### PROVIDED ENTRIES:
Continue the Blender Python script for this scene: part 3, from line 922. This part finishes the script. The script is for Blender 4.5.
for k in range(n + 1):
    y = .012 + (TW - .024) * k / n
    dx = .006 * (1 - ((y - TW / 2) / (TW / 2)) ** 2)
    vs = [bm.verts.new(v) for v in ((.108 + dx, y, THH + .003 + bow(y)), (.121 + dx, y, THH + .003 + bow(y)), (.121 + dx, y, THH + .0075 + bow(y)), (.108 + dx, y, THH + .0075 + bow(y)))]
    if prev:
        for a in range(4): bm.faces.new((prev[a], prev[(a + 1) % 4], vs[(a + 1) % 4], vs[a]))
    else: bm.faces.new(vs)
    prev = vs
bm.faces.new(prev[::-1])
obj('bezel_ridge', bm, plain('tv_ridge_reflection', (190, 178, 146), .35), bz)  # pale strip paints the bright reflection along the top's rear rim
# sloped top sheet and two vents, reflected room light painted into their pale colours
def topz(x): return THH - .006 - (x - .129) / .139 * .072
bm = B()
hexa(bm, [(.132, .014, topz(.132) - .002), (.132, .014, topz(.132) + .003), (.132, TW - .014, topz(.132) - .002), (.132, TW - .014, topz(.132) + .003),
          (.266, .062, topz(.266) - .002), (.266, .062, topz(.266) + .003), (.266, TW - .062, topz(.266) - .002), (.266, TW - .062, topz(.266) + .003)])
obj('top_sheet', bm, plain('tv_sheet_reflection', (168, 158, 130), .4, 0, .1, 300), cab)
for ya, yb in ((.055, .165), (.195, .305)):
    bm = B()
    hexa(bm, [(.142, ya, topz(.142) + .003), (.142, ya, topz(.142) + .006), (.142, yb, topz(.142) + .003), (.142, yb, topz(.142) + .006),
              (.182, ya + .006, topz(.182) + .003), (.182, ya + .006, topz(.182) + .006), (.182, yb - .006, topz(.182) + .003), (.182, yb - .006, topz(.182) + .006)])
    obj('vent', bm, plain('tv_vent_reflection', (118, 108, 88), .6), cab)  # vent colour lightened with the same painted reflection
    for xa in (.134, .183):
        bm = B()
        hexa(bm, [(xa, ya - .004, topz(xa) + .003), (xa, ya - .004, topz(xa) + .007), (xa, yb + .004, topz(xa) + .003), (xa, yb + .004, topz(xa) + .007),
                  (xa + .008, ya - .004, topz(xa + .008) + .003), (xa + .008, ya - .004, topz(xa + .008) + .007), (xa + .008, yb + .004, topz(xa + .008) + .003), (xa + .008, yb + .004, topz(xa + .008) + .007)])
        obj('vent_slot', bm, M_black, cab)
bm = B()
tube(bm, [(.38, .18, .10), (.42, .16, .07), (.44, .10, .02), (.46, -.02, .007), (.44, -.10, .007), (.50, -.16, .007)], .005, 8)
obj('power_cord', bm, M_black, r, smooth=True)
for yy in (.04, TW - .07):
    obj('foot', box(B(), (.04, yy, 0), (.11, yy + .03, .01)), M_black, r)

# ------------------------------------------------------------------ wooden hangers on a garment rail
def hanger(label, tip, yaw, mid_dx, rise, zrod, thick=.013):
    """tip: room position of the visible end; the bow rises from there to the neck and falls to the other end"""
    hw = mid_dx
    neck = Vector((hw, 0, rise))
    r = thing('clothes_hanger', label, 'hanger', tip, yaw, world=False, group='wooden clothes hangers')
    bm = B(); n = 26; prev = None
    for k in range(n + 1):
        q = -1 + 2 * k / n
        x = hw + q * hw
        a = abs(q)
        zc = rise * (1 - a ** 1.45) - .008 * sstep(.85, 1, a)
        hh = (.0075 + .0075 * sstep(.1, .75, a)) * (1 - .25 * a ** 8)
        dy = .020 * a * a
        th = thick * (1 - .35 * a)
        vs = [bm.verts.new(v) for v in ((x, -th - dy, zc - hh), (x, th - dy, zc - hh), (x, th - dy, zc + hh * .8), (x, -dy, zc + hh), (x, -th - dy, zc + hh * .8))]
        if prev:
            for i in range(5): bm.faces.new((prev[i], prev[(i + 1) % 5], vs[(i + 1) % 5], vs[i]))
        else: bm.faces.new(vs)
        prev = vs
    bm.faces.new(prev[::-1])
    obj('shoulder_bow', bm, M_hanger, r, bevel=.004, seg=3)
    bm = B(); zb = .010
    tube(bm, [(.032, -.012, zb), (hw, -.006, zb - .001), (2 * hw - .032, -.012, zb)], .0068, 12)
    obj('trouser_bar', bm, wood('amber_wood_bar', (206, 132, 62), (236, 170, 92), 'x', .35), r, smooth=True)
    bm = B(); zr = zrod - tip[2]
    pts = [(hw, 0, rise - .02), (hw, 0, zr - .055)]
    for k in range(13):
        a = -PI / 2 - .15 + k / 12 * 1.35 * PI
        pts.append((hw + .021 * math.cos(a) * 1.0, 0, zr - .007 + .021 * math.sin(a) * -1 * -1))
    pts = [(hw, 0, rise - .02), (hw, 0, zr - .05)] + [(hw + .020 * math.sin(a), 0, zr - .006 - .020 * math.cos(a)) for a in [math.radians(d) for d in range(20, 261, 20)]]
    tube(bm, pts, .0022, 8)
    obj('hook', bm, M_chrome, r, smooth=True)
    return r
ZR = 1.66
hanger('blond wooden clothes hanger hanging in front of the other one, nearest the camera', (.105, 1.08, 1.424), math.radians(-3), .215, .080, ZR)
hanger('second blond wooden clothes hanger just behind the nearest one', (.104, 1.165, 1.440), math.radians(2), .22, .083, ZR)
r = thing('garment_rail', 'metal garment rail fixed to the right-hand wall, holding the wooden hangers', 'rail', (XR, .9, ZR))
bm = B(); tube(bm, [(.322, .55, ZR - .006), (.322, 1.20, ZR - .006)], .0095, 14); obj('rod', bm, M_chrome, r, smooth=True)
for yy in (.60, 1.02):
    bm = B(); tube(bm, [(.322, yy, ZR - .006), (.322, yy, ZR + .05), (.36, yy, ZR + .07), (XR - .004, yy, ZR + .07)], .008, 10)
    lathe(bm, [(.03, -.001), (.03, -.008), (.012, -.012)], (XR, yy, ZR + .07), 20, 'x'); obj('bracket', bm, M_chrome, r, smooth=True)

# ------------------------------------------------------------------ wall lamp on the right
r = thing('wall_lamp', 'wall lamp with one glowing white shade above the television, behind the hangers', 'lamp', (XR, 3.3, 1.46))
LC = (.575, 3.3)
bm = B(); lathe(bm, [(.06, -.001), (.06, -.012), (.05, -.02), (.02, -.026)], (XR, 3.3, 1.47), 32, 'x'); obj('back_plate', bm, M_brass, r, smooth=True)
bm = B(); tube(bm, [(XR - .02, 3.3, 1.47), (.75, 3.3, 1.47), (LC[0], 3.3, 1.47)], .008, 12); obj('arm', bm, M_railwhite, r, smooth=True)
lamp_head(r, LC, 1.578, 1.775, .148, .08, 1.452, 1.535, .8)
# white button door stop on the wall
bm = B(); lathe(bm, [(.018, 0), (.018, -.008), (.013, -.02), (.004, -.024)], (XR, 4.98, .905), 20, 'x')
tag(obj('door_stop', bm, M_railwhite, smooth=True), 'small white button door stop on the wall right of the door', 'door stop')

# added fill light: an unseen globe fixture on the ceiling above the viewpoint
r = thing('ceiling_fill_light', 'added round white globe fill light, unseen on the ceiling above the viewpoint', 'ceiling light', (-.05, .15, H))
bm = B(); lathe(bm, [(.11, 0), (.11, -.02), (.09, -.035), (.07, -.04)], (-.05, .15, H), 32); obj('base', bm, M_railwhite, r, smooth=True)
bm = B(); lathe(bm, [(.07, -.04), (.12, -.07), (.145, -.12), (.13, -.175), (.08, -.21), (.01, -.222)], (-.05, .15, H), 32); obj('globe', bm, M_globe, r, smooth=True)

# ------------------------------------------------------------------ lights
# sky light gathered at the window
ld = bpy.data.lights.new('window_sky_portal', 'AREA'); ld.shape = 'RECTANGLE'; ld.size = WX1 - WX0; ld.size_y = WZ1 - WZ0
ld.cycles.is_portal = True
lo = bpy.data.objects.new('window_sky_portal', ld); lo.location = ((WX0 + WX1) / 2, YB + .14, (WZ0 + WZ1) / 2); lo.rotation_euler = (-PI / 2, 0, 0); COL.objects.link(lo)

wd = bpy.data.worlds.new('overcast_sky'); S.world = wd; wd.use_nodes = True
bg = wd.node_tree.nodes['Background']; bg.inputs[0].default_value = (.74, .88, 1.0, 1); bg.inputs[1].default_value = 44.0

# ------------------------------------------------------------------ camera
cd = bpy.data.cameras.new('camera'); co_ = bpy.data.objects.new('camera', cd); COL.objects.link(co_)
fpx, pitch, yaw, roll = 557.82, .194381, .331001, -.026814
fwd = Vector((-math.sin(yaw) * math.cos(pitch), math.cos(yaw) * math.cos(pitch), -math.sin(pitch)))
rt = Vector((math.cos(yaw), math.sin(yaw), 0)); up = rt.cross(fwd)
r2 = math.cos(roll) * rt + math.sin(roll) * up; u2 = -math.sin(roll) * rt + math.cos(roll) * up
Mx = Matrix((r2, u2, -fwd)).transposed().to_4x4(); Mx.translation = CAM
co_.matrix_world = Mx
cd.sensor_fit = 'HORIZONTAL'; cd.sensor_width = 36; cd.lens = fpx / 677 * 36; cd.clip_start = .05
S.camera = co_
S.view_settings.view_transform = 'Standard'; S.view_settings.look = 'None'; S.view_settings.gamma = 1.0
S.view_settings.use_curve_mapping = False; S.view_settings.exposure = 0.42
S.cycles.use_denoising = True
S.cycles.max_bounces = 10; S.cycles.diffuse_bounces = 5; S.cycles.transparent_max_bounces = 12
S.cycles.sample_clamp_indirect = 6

...

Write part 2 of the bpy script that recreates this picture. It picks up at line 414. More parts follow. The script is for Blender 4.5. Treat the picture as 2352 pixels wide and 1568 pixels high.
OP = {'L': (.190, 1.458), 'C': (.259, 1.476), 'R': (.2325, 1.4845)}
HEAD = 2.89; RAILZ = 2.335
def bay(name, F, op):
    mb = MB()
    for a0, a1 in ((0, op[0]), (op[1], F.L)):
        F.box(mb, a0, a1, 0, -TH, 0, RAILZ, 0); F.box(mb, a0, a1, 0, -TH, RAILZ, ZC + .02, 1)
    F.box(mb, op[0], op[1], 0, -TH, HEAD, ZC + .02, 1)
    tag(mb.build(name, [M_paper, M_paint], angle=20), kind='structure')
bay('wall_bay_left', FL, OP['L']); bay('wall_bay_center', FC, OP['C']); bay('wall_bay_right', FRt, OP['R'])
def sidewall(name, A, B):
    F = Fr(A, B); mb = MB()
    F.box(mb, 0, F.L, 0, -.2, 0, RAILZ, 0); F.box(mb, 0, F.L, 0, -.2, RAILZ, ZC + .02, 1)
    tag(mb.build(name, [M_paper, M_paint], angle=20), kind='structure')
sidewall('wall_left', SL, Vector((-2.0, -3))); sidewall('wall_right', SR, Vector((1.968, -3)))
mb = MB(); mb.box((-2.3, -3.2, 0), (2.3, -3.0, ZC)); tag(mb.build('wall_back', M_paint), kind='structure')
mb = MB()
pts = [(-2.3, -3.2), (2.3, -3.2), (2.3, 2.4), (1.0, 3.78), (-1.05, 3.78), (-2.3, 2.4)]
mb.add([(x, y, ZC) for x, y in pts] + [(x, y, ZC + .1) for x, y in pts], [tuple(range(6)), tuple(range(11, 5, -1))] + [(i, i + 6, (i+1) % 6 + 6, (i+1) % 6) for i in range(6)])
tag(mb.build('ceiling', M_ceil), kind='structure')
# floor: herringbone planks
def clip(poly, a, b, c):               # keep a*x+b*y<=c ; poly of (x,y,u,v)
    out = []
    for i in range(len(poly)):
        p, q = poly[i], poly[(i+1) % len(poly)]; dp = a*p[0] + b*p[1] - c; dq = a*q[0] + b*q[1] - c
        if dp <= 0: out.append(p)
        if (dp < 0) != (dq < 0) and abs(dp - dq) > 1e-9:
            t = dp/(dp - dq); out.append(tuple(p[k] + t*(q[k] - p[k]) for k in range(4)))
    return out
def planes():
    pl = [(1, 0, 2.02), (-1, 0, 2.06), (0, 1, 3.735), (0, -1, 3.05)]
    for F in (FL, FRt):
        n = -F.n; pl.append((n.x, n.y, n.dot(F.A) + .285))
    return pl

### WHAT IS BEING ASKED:
Extract, word for word, every line beginning with the one that holds "Continue the Blender" and concluding with the one that holds "(.266, .062, topz(.266) - .002), (.266, .062, topz(.266)". Include both of those lines.

### EXERCISE ANSWER:
Continue the Blender Python script for this scene: part 3, from line 922. This part finishes the script. The script is for Blender 4.5.
for k in range(n + 1):
    y = .012 + (TW - .024) * k / n
    dx = .006 * (1 - ((y - TW / 2) / (TW / 2)) ** 2)
    vs = [bm.verts.new(v) for v in ((.108 + dx, y, THH + .003 + bow(y)), (.121 + dx, y, THH + .003 + bow(y)), (.121 + dx, y, THH + .0075 + bow(y)), (.108 + dx, y, THH + .0075 + bow(y)))]
    if prev:
        for a in range(4): bm.faces.new((prev[a], prev[(a + 1) % 4], vs[(a + 1) % 4], vs[a]))
    else: bm.faces.new(vs)
    prev = vs
bm.faces.new(prev[::-1])
obj('bezel_ridge', bm, plain('tv_ridge_reflection', (190, 178, 146), .35), bz)  # pale strip paints the bright reflection along the top's rear rim
# sloped top sheet and two vents, reflected room light painted into their pale colours
def topz(x): return THH - .006 - (x - .129) / .139 * .072
bm = B()
hexa(bm, [(.132, .014, topz(.132) - .002), (.132, .014, topz(.132) + .003), (.132, TW - .014, topz(.132) - .002), (.132, TW - .014, topz(.132) + .003),
          (.266, .062, topz(.266) - .002), (.266, .062, topz(.266) + .003), (.266, TW - .062, topz(.266) - .002), (.266, TW - .062, topz(.266) + .003)])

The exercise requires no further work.